PROBLEM DESCRIPTION —
Identify each line below that contains the word "objects", and copy it out.

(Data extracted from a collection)

= = = = = = =

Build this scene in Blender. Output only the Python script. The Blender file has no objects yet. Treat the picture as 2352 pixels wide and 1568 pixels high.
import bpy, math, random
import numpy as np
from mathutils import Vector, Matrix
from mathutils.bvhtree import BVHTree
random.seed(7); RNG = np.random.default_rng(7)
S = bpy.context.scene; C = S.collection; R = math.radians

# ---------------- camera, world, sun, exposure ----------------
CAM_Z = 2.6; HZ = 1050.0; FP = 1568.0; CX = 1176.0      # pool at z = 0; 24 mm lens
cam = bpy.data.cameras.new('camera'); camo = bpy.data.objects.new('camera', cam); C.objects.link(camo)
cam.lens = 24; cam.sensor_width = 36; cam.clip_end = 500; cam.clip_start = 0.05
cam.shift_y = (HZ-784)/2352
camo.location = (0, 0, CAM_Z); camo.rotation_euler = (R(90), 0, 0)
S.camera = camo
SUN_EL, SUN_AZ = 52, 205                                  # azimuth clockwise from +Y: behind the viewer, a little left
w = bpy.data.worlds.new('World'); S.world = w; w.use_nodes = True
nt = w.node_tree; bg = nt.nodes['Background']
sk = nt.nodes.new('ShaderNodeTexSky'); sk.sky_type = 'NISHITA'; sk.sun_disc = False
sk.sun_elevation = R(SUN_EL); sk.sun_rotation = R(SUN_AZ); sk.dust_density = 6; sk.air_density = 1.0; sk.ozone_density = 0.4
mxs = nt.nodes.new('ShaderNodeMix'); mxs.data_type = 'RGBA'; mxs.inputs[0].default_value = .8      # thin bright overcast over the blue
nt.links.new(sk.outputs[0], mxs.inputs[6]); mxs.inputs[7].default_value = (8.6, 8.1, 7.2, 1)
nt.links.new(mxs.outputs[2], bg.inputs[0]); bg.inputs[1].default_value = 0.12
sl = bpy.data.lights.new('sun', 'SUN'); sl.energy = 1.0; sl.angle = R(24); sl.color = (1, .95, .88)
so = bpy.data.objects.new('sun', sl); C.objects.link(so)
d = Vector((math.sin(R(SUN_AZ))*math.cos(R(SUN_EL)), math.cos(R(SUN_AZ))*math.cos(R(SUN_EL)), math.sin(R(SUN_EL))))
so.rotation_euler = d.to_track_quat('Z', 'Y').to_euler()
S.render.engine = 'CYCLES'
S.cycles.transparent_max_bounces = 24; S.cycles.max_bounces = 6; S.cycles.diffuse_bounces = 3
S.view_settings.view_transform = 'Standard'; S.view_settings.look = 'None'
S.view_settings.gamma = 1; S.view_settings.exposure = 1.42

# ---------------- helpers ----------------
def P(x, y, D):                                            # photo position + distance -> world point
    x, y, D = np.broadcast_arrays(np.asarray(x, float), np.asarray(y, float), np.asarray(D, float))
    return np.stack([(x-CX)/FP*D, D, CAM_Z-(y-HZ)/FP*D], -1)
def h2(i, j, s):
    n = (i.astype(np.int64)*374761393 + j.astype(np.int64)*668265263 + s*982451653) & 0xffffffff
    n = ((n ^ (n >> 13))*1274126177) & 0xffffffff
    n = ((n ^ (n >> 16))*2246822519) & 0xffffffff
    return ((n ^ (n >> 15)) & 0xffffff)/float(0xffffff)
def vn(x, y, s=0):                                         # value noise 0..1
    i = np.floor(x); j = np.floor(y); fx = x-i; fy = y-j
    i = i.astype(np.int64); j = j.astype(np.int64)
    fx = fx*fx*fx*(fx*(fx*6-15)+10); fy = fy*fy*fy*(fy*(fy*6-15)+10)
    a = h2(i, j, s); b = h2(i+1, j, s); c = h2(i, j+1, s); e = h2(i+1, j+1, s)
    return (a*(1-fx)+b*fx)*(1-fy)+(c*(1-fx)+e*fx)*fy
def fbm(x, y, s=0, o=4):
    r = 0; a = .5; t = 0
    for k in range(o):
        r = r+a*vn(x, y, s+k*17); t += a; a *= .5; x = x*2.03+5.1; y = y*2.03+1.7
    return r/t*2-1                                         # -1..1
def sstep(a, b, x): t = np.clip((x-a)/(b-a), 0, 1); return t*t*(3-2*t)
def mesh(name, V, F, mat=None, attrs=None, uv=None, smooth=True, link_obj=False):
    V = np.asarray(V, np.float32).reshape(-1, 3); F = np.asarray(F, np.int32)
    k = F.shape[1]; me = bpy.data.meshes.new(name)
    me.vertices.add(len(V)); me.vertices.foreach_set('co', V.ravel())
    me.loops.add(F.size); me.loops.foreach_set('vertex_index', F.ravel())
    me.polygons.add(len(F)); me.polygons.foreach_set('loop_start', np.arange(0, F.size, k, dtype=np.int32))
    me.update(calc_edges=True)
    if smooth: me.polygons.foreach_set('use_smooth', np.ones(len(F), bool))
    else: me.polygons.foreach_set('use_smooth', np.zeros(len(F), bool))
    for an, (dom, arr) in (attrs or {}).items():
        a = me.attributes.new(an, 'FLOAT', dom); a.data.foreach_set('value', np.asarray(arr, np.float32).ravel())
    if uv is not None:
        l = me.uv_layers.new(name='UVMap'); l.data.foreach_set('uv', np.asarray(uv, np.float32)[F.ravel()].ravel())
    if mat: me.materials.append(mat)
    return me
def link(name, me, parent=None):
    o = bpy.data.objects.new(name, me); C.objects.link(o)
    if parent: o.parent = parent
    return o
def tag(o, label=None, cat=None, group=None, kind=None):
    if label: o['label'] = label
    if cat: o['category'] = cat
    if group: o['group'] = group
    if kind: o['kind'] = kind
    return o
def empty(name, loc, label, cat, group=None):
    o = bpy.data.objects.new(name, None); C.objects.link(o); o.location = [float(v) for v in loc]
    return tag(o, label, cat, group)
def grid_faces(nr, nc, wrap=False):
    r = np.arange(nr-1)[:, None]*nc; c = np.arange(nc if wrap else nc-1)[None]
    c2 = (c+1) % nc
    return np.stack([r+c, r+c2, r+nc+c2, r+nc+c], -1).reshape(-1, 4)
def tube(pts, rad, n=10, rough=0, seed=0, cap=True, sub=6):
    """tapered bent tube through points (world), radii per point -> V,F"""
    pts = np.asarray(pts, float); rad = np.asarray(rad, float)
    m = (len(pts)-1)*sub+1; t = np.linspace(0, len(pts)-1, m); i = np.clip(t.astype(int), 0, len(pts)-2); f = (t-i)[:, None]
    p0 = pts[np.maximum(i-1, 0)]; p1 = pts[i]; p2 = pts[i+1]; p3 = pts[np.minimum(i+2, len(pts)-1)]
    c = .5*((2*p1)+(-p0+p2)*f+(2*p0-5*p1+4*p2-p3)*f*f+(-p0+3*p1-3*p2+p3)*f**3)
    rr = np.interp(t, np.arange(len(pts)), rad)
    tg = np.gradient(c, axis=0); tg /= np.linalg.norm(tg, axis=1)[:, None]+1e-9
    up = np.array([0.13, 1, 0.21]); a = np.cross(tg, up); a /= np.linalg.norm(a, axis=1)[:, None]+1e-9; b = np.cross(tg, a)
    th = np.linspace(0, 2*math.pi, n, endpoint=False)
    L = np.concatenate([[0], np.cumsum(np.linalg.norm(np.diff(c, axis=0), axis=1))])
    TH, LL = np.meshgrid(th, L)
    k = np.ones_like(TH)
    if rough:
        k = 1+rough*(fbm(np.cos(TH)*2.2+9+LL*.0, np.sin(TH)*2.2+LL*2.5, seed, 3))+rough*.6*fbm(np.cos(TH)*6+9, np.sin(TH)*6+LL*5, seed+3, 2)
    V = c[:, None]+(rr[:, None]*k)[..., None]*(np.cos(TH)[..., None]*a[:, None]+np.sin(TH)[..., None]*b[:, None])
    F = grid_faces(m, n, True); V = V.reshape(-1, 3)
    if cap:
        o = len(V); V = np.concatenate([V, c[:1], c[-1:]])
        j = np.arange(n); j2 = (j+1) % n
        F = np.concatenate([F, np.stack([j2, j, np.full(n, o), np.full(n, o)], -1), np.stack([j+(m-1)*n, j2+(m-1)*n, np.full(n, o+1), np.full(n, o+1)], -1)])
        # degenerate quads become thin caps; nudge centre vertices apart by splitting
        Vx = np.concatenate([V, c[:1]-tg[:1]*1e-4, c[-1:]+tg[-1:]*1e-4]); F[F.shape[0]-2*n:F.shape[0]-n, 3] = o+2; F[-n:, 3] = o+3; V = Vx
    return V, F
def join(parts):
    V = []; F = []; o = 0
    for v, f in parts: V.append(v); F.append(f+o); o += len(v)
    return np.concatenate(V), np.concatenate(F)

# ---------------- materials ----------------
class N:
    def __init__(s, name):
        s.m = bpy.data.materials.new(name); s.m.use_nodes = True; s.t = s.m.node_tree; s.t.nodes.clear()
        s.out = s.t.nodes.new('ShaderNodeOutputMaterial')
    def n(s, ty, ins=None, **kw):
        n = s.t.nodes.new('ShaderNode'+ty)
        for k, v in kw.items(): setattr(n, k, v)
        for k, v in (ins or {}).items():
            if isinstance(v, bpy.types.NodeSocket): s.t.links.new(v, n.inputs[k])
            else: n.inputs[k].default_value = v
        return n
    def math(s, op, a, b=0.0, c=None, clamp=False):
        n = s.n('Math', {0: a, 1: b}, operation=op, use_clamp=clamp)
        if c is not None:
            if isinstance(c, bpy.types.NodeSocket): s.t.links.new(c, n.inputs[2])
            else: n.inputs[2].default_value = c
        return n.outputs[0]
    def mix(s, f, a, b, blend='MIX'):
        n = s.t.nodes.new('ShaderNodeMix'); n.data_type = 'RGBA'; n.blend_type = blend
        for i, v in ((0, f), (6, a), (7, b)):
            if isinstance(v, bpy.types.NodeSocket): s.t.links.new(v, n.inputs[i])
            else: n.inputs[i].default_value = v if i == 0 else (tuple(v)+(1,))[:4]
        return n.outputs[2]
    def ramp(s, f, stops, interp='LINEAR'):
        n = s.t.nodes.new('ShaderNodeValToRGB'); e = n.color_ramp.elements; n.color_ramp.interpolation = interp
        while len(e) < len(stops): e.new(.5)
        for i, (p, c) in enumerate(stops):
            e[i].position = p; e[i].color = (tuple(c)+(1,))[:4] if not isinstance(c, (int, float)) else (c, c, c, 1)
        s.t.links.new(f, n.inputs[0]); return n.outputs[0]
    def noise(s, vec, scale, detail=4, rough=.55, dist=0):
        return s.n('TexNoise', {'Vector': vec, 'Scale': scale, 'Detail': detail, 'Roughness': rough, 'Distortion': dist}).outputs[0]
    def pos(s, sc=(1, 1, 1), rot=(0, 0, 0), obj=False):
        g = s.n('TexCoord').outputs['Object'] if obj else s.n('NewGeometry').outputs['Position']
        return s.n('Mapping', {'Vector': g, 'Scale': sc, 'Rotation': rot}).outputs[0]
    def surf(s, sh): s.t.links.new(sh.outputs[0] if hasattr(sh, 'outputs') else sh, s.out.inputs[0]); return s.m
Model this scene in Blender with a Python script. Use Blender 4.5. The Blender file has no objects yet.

= = = = = = =

RESPONSE —
Build this scene in Blender. Output only the Python script. The Blender file has no objects yet. Treat the picture as 2352 pixels wide and 1568 pixels high.
cam = bpy.data.cameras.new('camera'); camo = bpy.data.objects.new('camera', cam); C.objects.link(camo)
so = bpy.data.objects.new('sun', sl); C.objects.link(so)
    o = bpy.data.objects.new(name, me); C.objects.link(o)
    o = bpy.data.objects.new(name, None); C.objects.link(o); o.location = [float(v) for v in loc]
Model this scene in Blender with a Python script. Use Blender 4.5. The Blender file has no objects yet.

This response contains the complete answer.